STARBASE comes to Goodfellow

  • Published
  • By Senior Airman Scott Jackson
  • 17th Training Wing Public Affairs

Barbara Koscak and Mike O’Toole of the Department of Defense STARBASE program met with both Goodfellow and San Angelo civic leadership to discuss STARBASE opening a campus on base, June 27.

 

The program focuses on elementary students primarily in the fifth grade. The goal being to motivate them to explore Science, Technology, Engineering and Math fields as they continue their education.

 

 “Everything is three hours away from here,” said Dr. Carol Ann Bonds, San Angelo Independent School District, retired. “Children here need something like this to make them aware of opportunities. Some of them will never know otherwise.”

 

The representatives came to survey and tour the base to see if it’d benefit from having the program and if it had to community to support it.

 

 “We were caught off guard,” said O’Toole. “Even the county judge was at the table. I did not expect that.”

 

The program engages students through the inquiry-based curriculum with its hands-on experiential activities. The course work ranges from study of Newton's Laws to Bernoulli's principle; exploring nanotechnology, navigation and mapping. They also learn to apply their knowledge through use of computers to design space stations, drive all-terrain vehicles and submersibles. Math is central throughout the curriculum and students use metric measurement, estimation, calculation geometry and data analysis to solve questions. Teamwork is integral as they work together to explore, explain, elaborate and evaluate concepts.

 

Since the academies are located in different branches of the military this experience is highly varied.  Students may discuss how chemical fires are extinguished, learn how injured are transported, explore the cockpit of an F-18 or the interior of a submarine.

 

The program first originated in Detroit, Michigan as Project STARS in 1991. The curriculum, designed by Barbara Koscak and Rick Simms, focused on exposing at-risk youth, (4-6 grade) to innovative hands-on activities in science, technology and mathematics based on the physics of flight.
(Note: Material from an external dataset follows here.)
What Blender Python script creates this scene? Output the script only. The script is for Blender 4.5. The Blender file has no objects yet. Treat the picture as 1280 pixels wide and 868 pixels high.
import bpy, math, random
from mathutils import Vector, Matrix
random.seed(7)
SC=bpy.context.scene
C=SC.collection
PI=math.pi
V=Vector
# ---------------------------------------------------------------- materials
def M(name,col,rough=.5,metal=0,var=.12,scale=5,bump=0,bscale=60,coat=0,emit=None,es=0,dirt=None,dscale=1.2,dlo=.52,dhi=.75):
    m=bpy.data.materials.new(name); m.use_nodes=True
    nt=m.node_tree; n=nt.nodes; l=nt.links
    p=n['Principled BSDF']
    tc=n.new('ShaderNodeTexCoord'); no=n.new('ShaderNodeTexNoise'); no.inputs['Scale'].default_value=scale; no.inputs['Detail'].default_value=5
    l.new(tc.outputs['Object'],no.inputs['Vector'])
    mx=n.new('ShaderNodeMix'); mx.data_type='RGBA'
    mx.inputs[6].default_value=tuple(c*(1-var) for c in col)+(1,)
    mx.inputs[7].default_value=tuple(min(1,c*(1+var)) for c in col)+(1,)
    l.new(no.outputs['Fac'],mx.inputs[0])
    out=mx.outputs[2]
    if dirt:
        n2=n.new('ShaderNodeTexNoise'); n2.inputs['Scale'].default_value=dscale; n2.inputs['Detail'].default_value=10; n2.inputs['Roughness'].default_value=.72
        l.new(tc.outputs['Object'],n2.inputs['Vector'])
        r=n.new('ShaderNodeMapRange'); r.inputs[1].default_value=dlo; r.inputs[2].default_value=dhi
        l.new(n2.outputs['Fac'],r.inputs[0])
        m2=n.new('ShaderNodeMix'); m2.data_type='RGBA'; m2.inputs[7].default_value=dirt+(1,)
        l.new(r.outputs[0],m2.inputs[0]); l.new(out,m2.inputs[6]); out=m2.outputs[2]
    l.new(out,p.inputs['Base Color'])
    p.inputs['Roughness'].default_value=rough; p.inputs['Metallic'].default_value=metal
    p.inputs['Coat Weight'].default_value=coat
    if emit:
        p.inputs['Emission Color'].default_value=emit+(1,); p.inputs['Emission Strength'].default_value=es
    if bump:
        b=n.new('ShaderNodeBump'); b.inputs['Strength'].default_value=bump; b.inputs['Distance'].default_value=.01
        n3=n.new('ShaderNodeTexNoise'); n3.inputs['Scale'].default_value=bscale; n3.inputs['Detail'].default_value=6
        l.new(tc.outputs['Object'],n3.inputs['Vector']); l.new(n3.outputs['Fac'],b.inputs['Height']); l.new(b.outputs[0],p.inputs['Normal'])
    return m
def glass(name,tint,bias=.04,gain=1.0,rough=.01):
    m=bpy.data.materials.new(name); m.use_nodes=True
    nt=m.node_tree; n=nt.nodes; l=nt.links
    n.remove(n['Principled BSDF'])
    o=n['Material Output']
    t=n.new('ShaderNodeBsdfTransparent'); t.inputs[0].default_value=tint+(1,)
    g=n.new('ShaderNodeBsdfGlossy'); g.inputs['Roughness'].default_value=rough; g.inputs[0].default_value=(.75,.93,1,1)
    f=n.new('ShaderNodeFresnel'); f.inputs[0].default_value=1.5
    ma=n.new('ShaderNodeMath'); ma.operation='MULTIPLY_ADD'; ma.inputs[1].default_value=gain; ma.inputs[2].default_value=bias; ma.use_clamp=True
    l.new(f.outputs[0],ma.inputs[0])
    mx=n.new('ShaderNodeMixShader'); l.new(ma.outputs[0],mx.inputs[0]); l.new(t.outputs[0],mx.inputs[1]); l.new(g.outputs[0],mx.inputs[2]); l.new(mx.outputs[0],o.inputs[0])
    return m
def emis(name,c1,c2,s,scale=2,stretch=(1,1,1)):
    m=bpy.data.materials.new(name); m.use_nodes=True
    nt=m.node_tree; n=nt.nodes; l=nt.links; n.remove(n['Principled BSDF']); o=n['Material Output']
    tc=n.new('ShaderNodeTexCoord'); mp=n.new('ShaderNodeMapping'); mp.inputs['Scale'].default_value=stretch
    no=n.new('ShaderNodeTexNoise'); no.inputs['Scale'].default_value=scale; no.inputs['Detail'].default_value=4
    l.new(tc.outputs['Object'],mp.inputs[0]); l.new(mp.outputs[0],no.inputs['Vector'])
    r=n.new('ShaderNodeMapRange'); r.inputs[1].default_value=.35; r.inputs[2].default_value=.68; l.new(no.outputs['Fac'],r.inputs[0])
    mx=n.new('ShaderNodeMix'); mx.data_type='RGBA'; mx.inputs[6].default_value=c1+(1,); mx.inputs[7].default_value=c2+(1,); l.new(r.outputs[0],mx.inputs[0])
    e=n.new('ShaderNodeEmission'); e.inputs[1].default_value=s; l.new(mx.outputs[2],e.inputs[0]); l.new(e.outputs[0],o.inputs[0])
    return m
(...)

Under the guidance of Brig. Gen. David Arendts, 127th wing commander at Selfridge Air National Guard Base, students were invited to Selfridge to participate and witness the application of scientific concepts in a “real world” setting.

 

In FY 1993, the U.S. Congress appropriated funds for the program in seven states. There are locations spread across the United States and its territories. To accommodate the growing demand for additional STEM programs, a structured after school mentoring program, STARBASE 2.0, for middle school students was piloted in 2010 at five locations.  The program’s success relies on collaboration between the sponsoring military unit and STARBASE Academy, the school district, and local communities.  The goal is for each STARBASE Academy to sponsor a 2.0 program.

 

Goodfellow is set to host the program come September.